| PROBLEM STATEMENT |
Set down, word for word, only the lines from the start of the records through the line bearing "the mirror', 'wire')"; include no pictures.

ROWS start

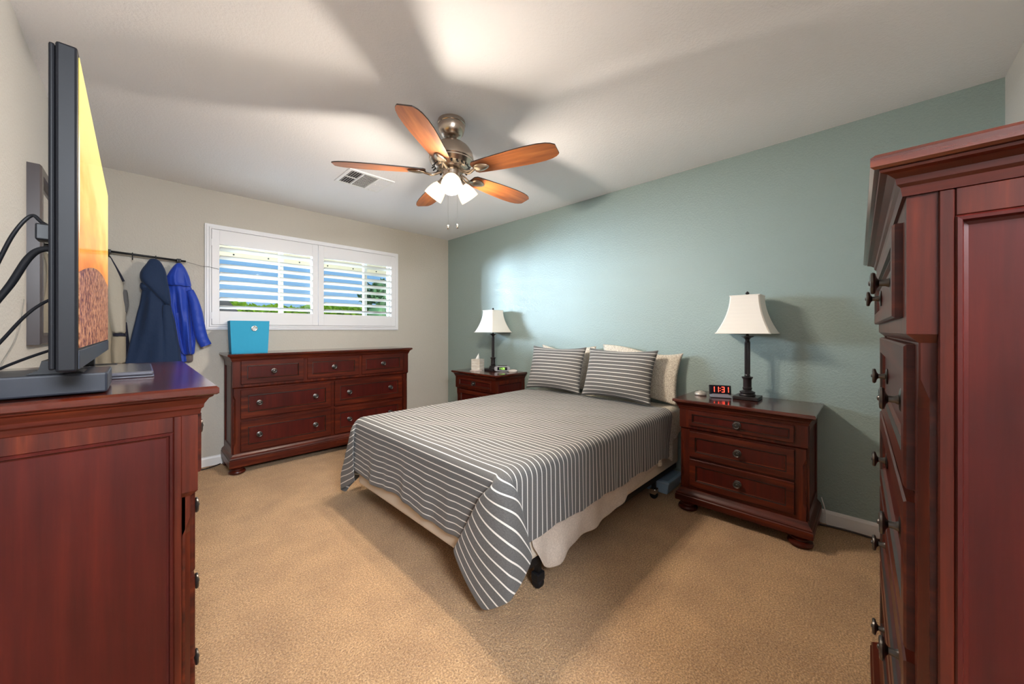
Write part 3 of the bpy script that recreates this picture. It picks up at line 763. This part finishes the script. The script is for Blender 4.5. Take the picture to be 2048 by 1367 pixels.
b = MB(); b.box(-.10, .03, .285, .44, .001, .012, .003).box(-.045, -.02, .34, .38, .012, .06, .003); b.build('stand_foot', M_BLACK, t)
b = MB(); b.box(-.085, .085, -.17, .17, .006, .017, .004).box(-.086, .086, -.171, .171, 0, .0055, .002)
o = b.build('disc_player', mat('slim_player_shell', (.10, .10, .12), .18, .2, coat=.5), None, (-.058, 1.62, 1.0625)); tag(o, 'slim glossy dark player lying on the chest behind the television base', 'player')
def cord(name, pts, r, m, label, cat='cord', n=10):
    return tag(MB().tube(spline(pts, n), r, 8).build(name, m, smooth=True), label, cat)
cord('power_cord', [(-.114, 1.25, 1.398), (-.147, 1.27, 1.424), (-.163, 1.28, 1.438), (-.185, 1.285, 1.40), (-.208, 1.30, 1.335), (-.25, 1.33, 1.20), (-.285, 1.39, 1.066)], .0035, M_BLACK, 'uppermost thin black cord arching from behind the television to the left edge', 'cord')
cord('video_cable', [(-.116, 1.25, 1.368), (-.146, 1.26, 1.366), (-.166, 1.27, 1.345), (-.190, 1.285, 1.29), (-.212, 1.295, 1.248), (-.255, 1.32, 1.17), (-.30, 1.36, 1.070)], .0062, M_BLACK, 'thick black cable sloping from the television to the left edge', 'cable')
cord('antenna_cable', [(-.116, 1.23, 1.268), (-.143, 1.25, 1.252), (-.17, 1.265, 1.222), (-.210, 1.29, 1.158), (-.25, 1.31, 1.10), (-.28, 1.33, 1.066)], .003, M_BLACK, 'thin black cable below the thick one, beside the lower part of the mirror', 'cable')
cord('base_cable', [(-.112, 1.23, 1.160), (-.145, 1.26, 1.146), (-.18, 1.28, 1.128), (-.212, 1.30, 1.108), (-.25, 1.33, 1.075), (-.29, 1.36, 1.067)], .003, M_BLACK, 'lowest black cable running left just above the television base', 'cable')
cord('speaker_wire', [(-.342, 2.54, 1.325), (-.342, 2.50, 1.26), (-.342, 2.45, 1.20), (-.342, 2.36, 1.14), (-.342, 2.18, 1.07), (-.342, 2.12, 1.0)], .0016, mat('grey_wire', (.25, .24, .22), .5), 'thin grey wire running down the left wall beside the mirror', 'wire')

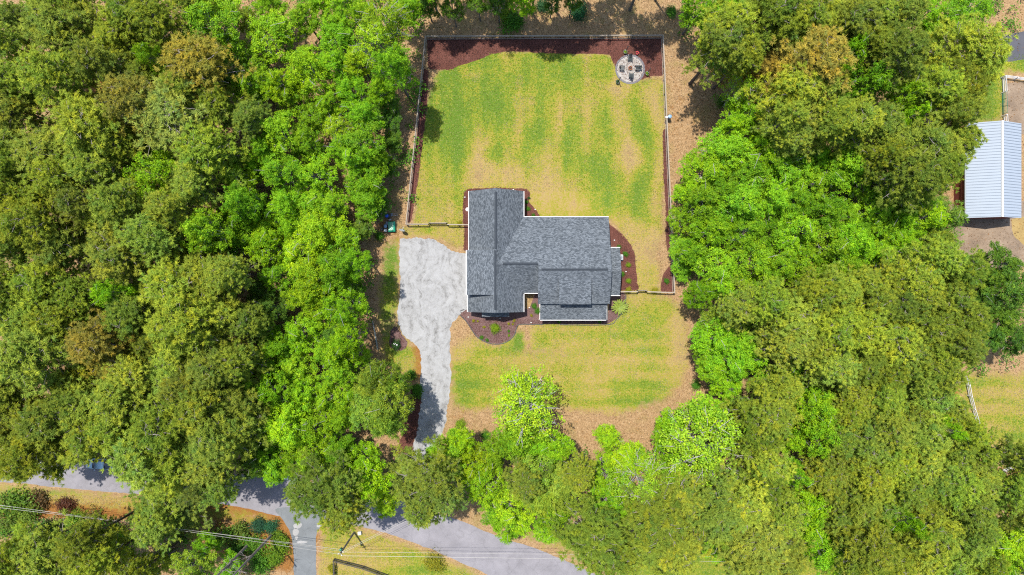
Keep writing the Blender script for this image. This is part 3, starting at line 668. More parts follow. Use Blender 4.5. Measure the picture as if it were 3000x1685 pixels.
# ------------------------------------------------------------------ fire pit patio
PC = W(1846, 203); patio = thing('patio', 'round paved patio with grey rim in the top right of the lawn', 'patio', (PC.x, PC.y, 0))
MB().lathe([(0.01, .03), (2.2, .03), (2.2, 0.0)], 48).build('paving', M['paver'], patio)
for ring, (r0, r1, n) in enumerate(((2.22, 2.5, 44),)):
    m = MB()
    da = 2 * PI / n * 0.46; vs = []
    for z in (0.0, 0.045):
        for r_, a_ in ((r0, -da), (r1, -da), (r1, da), (r0, da)): vs.append((r_ * math.cos(a_), r_ * math.sin(a_), z))
    m.add(vs, [(3, 2, 1, 0), (4, 5, 6, 7), (0, 1, 5, 4), (1, 2, 6, 5), (2, 3, 7, 6), (3, 0, 4, 7)]); bm_ = m.mesh('paver', M['rim_paver'])
    for k in range(n):
        o = link(bpy.data.objects.new('paver', bm_), patio); o.rotation_euler = (0, 0, 2 * PI * k / n + rnd.uniform(-.008, .008)); o.location.z = rnd.uniform(-.006, .006)
p = W(1847, 199, .3)
fp = thing('fire_pit', 'small rusty fire bowl in the middle of the round patio', 'fire pit', (p.x, p.y, .03))
MB().lathe([(.3, 0), (.34, .05), (.34, .3), (.26, .3), (.25, .12)], 20).build('bowl', M['copper'], fp)
MB().lathe([(.25, .14), (.01, .16)], 16).build('ash_bed', M['ash'], fp)
for k in range(3):
    a_ = k * 1.05 + .3; MB().tube([(-.2 * math.cos(a_), -.2 * math.sin(a_), .2), (.2 * math.cos(a_), .2 * math.sin(a_), .26)], .045, 6).build('log', M['pine_bark'], fp)
def make_chair():
    t = thing('adirondack_chair', 'x', 'chair', (0, 0, 0), 0, 'chairs around the fire pit')
    # front of the chair is +Y
    for k in range(5): piece('seat_slat', M['chair'], t, (0, .28 - k * .115, .36 - k * .03), (.52, .1, .025), 0, .25)
    for k in range(5):
        piece('back_slat', M['chair'], t, (-.22 + k * .11, -.40, .64 + .04 * (2 - abs(k - 2))), (.095, .025, .78 + .08 * (2 - abs(k - 2))), 0, .45)
    for s_ in (-1, 1):
        piece('arm', M['chair'], t, (s_ * .34, .02, .56), (.14, .78, .03))
        piece('leg', M['chair'], t, (s_ * .3, .3, .28), (.05, .1, .56)); piece('leg', M['chair'], t, (s_ * .28, -.3, .2), (.05, .1, .42))
        piece('side_rail', M['chair'], t, (s_ * .27, .0, .3), (.03, .8, .1), 0, .2)
    piece('back_rail', M['chair'], t, (0, -.36, .55), (.6, .05, .08)); return t
ch = make_chair()
for i, (px, py, rz, lab) in enumerate([(1846, 172, PI, 'black slatted garden chair on the top side of the patio'), (1823, 200, -PI / 2, 'black slatted garden chair on the left side of the patio'),
                                       (1868, 199, PI / 2, 'black slatted garden chair on the right side of the patio'), (1849, 221, 0.0, 'black slatted garden chair on the bottom side of the patio')]):
    o = ch if i == 0 else copy_tree(ch)
    p = W(px, py, .4); o.location = (p.x, p.y, .035); o.rotation_euler = (0, 0, rz + rnd.uniform(-.12, .12)); o['label'] = lab

# ------------------------------------------------------------------ foliage building blocks
def leaf_mesh(name, cen, nrm, length, width, mat, tuft, tri=False, axis=None):
    """one small bent-free leaf face per centre; 'leaf' stores the leaf's own and its sprig's random value"""
    n = len(cen)
    nrm = nrm / (np.linalg.norm(nrm, axis=1, keepdims=True) + 1e-9)
    if axis is None: axis = rng.normal(size=(n, 3))
    u = np.cross(nrm, axis); u /= (np.linalg.norm(u, axis=1, keepdims=True) + 1e-9); v = np.cross(nrm, u)
    L = length[:, None]; Wd = width[:, None]
    if tri:                                   # needle: base edge to tip along nrm
        P = np.stack([cen - u * Wd / 2, cen + u * Wd / 2, cen + nrm * L], 1); k = 3
    else:
        P = np.stack([cen - u * L / 2, cen + v * Wd / 2 + nrm * L * 0.08, cen + u * L / 2, cen - v * Wd / 2 + nrm * L * 0.08], 1); k = 4
    me = grid_mesh(name, P.reshape(-1, 3), np.arange(n * k).reshape(n, k), mat)
    c = np.ones((n, 4), np.float32); c[:, 0] = rng.random(n); c[:, 1] = np.clip(tuft, 0, 1); c[:, 2] = 0
    ca = me.color_attributes.new('leaf', 'FLOAT_COLOR', 'POINT'); ca.data.foreach_set('color', np.repeat(c, k, 0).ravel())
    return me

def sphere_dirs(n, zmin):
    z = rng.uniform(zmin, 1, n); a = rng.uniform(0, 2 * PI, n); r = np.sqrt(1 - z * z)
    return np.stack([r * np.cos(a), r * np.sin(a), z], 1)

def clump_leaves(clumps, per_m2=24, leaves=11, tuft_r=0.3, lmin=.2, lmax=.36, zmin=-.35):
    C, Nn, T = [], [], []
    for (c, r) in clumps:
        nt = max(4, int(per_m2 * r * r)); d = sphere_dirs(nt, zmin)
        rr = r * rng.uniform(.55, 1.2, nt)[:, None]
        tc = np.array(c) + d * rr * np.array([1, 1, .8]); tv = np.clip(rng.normal(.5, .27, nt) + rng.normal(0, .08), 0, 1)
        off = rng.normal(size=(nt, leaves, 3)) * tuft_r * np.array([1, 1, .6])
        C.append((tc[:, None] + off).reshape(-1, 3))
        nn = d[:, None] * .45 + np.array([-.05, .08, .8]) + rng.normal(size=(nt, leaves, 3)) * .38
        Nn.append(nn.reshape(-1, 3)); T.append(np.repeat(tv, leaves))
    C = np.concatenate(C); Nn = np.concatenate(Nn); T = np.concatenate(T)
    L = rng.uniform(lmin, lmax, len(C)); return C, Nn, L, L * rng.uniform(.5, .75, len(C)), T

def limb(m, a, b, r0, r1, sag=.15, n=5):
    a, b = Vector(a), Vector(b); pts = []
    for i in range(5):
        t = i / 4; p = a.lerp(b, t); p.z += sag * (b - a).length * math.sin(PI * t) * .5
        p += Vector((rnd.uniform(-1, 1), rnd.uniform(-1, 1), rnd.uniform(-.5, .5))) * .05 * (b - a).length * (0 < i < 4); pts.append(p)
    m.tube(pts, [r0 + (r1 - r0) * i / 4 for i in range(5)], n, False); return pts

def broad_variant(seed, sparse=False):
    """hardwood of radius 4.5 m, height 15 m: trunk, limbs, crown"""
    global rng, rnd
    rng = np.random.default_rng(seed); rnd = random.Random(seed)
    tr, lm, clumps = MB(), MB(), []
    top = Vector((rnd.uniform(-.3, .3), rnd.uniform(-.3, .3), 11.5))
    tr.tube([(0, 0, -.1), (0, 0, .5), (.05, .03, 4), tuple(top * .65), tuple(top)], [.34, .27, .23, .18, .08], 8, False)
    nl = 9 if not sparse else 11; ph = rnd.uniform(0, 6.28); lob = [rnd.uniform(.72, 1.12) for _ in range(nl)]
    for k in range(nl):
        a = ph + 2 * PI * k / nl + rnd.uniform(-.25, .25); R = 3.7 * lob[k]
        zb = rnd.uniform(4.5, 7.5); ze = rnd.uniform(7.6, 11.2)
        e = Vector((R * math.cos(a), R * math.sin(a), ze)); pts = limb(lm, (0, 0, zb), e, .12, .035)
        clumps.append((tuple(e), rnd.uniform(.7, 1.15)))
        for q in range(6):
            b = pts[rnd.choice((2, 3))]; a2 = a + rnd.uniform(-.75, .75); r2 = R * rnd.uniform(.4, 1.12)
            e2 = Vector((r2 * math.cos(a2), r2 * math.sin(a2), ze + rnd.uniform(-1.2, 3.0) * (1.15 - r2 / 5)))
            limb(lm, b, e2, .06, .02); clumps.append((tuple(e2), rnd.uniform(.5, 1.0)))
    for k in range(11):
        a = rnd.uniform(0, 6.28); r = rnd.uniform(.2, 2.3); e = Vector((r * math.cos(a), r * math.sin(a), rnd.uniform(12.2, 14.2) - r * .45))
        limb(lm, top * .8, e, .07, .02); clumps.append((tuple(e), rnd.uniform(.6, 1.05)))
    # bare grey twig sprays breaking through the leaves
    for k in range(34 if sparse else 4):
        c, r = clumps[rnd.randrange(len(clumps))]; c = Vector(c); o = c.copy(); o.z = 0
        out = (o.normalized() if o.length > .1 else Vector((1, 0, 0)))
        e = c + out * rnd.uniform(.3, 1.3) + Vector((rnd.uniform(-.7, .7), rnd.uniform(-.7, .7), r * rnd.uniform(.75, 1.15)))
        st = c - out * rnd.uniform(.2, 1.2) + Vector((0, 0, r * .55)); limb(lm, st, e, .04, .014, .05, 4)
        limb(lm, st.lerp(e, .5), e + Vector((rnd.uniform(-.8, .8), rnd.uniform(-.8, .8), -.1)), .03, .015, .05, 4)
    if sparse: C, Nn, L, Wd, T = clump_leaves(clumps, 10, 13, .22, .16, .3)
    else: C, Nn, L, Wd, T = clump_leaves(clumps, 17, 18, .19, .17, .3)
    return (tr.mesh('trunk', M['pale_bark' if sparse else 'oak_bark'], True), lm.mesh('limbs', M['pale_bark'], True), leaf_mesh('crown', C, Nn, L, Wd, M['leaf'], T))

def pine_variant(seed, thin=False):
    """loblolly pine of radius 3.8 m, height 21 m"""
    global rng, rnd
    rng = np.random.default_rng(seed); rnd = random.Random(seed)
    tr, lm = MB(), MB(); lean = Vector((rnd.uniform(-.5, .5), rnd.uniform(-.5, .5), 0))
    tp = lambda z: Vector((lean.x * (z / 21) ** 2, lean.y * (z / 21) ** 2, z))
    tr.tube([tp(-.1), tp(.5), tp(6), tp(12), tp(17), tp(20.3)], [.3, .25, .22, .18, .11, .04], 8, False)
    tufts, outs, tv = [], [], []
    nl = 34 if thin else 52
    for k in range(nl):
        z0 = 11.5 + 9 * (k / nl) ** .85; f = (z0 - 11.5) / 9
        a = k * 2.4 + rnd.uniform(-.5, .5); R = 3.8 * (1 - .68 * f ** 1.6) * rnd.uniform(.55, 1.12)
        e = tp(z0) + Vector((R * math.cos(a), R * math.sin(a), .35 + .3 * R * rnd.uniform(.1, .7)))
        pts = limb(lm, tp(z0), e, .07, .025, -.1)
        for q in range(rnd.randint(3, 5)):
            b = pts[rnd.choice((2, 3, 3, 4, 4))]; c = b + Vector((rnd.uniform(-.9, .9), rnd.uniform(-.9, .9), rnd.uniform(0, .55)))
            if q: limb(lm, b, c, .03, .012, 0, 3)
            val = min(1, max(0, rnd.gauss(.5, .2)))
            for w in range(rnd.randint(6, 9)):
                tufts.append(c + Vector((rnd.gauss(0, .36), rnd.gauss(0, .36), rnd.gauss(0, .2)))); d = tufts[-1] - b; d.z += .5; outs.append(d.normalized()); tv.append(val + rnd.uniform(-.2, .2))
    tf = np.array([tuple(t) for t in tufts]); ou = np.array([tuple(t) for t in outs]); tv = np.array(tv)
    nd = 17; n = len(tf)
    d = (rng.normal(size=(n, nd, 3)) * .62 + ou[:, None] * .7 + np.array([0, 0, .1])) * np.array([1, 1, .62])
    cen = np.repeat(tf, nd, 0) + rng.normal(size=(n * nd, 3)) * .05
    me = leaf_mesh('crown', cen, d.reshape(-1, 3), rng.uniform(.28, .46, n * nd), rng.uniform(.06, .1, n * nd), M['needle'], np.repeat(tv, nd), True, np.array([0, 0, 1.0]) + rng.normal(size=(n * nd, 3)) * .35)
    return (tr.mesh('trunk', M['pine_bark'], True), lm.mesh('limbs', M['grey_wood'], True), me)

BROAD = [broad_variant(100 + i) for i in range(7)]
SPARSE = [broad_variant(200 + i, True) for i in range(3)]
PINE = [pine_variant(300 + i) for i in range(6)]
PTHIN = [pine_variant(400 + i, True) for i in range(3)]
rng = np.random.default_rng(5); rnd = random.Random(5)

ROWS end

| CORRECT ANSWER |
Write part 3 of the bpy script that recreates this picture. It picks up at line 763. This part finishes the script. The script is for Blender 4.5. Take the picture to be 2048 by 1367 pixels.
b = MB(); b.box(-.10, .03, .285, .44, .001, .012, .003).box(-.045, -.02, .34, .38, .012, .06, .003); b.build('stand_foot', M_BLACK, t)
b = MB(); b.box(-.085, .085, -.17, .17, .006, .017, .004).box(-.086, .086, -.171, .171, 0, .0055, .002)
o = b.build('disc_player', mat('slim_player_shell', (.10, .10, .12), .18, .2, coat=.5), None, (-.058, 1.62, 1.0625)); tag(o, 'slim glossy dark player lying on the chest behind the television base', 'player')
def cord(name, pts, r, m, label, cat='cord', n=10):
    return tag(MB().tube(spline(pts, n), r, 8).build(name, m, smooth=True), label, cat)
cord('power_cord', [(-.114, 1.25, 1.398), (-.147, 1.27, 1.424), (-.163, 1.28, 1.438), (-.185, 1.285, 1.40), (-.208, 1.30, 1.335), (-.25, 1.33, 1.20), (-.285, 1.39, 1.066)], .0035, M_BLACK, 'uppermost thin black cord arching from behind the television to the left edge', 'cord')
cord('video_cable', [(-.116, 1.25, 1.368), (-.146, 1.26, 1.366), (-.166, 1.27, 1.345), (-.190, 1.285, 1.29), (-.212, 1.295, 1.248), (-.255, 1.32, 1.17), (-.30, 1.36, 1.070)], .0062, M_BLACK, 'thick black cable sloping from the television to the left edge', 'cable')
cord('antenna_cable', [(-.116, 1.23, 1.268), (-.143, 1.25, 1.252), (-.17, 1.265, 1.222), (-.210, 1.29, 1.158), (-.25, 1.31, 1.10), (-.28, 1.33, 1.066)], .003, M_BLACK, 'thin black cable below the thick one, beside the lower part of the mirror', 'cable')
cord('base_cable', [(-.112, 1.23, 1.160), (-.145, 1.26, 1.146), (-.18, 1.28, 1.128), (-.212, 1.30, 1.108), (-.25, 1.33, 1.075), (-.29, 1.36, 1.067)], .003, M_BLACK, 'lowest black cable running left just above the television base', 'cable')
cord('speaker_wire', [(-.342, 2.54, 1.325), (-.342, 2.50, 1.26), (-.342, 2.45, 1.20), (-.342, 2.36, 1.14), (-.342, 2.18, 1.07), (-.342, 2.12, 1.0)], .0016, mat('grey_wire', (.25, .24, .22), .5), 'thin grey wire running down the left wall beside the mirror', 'wire')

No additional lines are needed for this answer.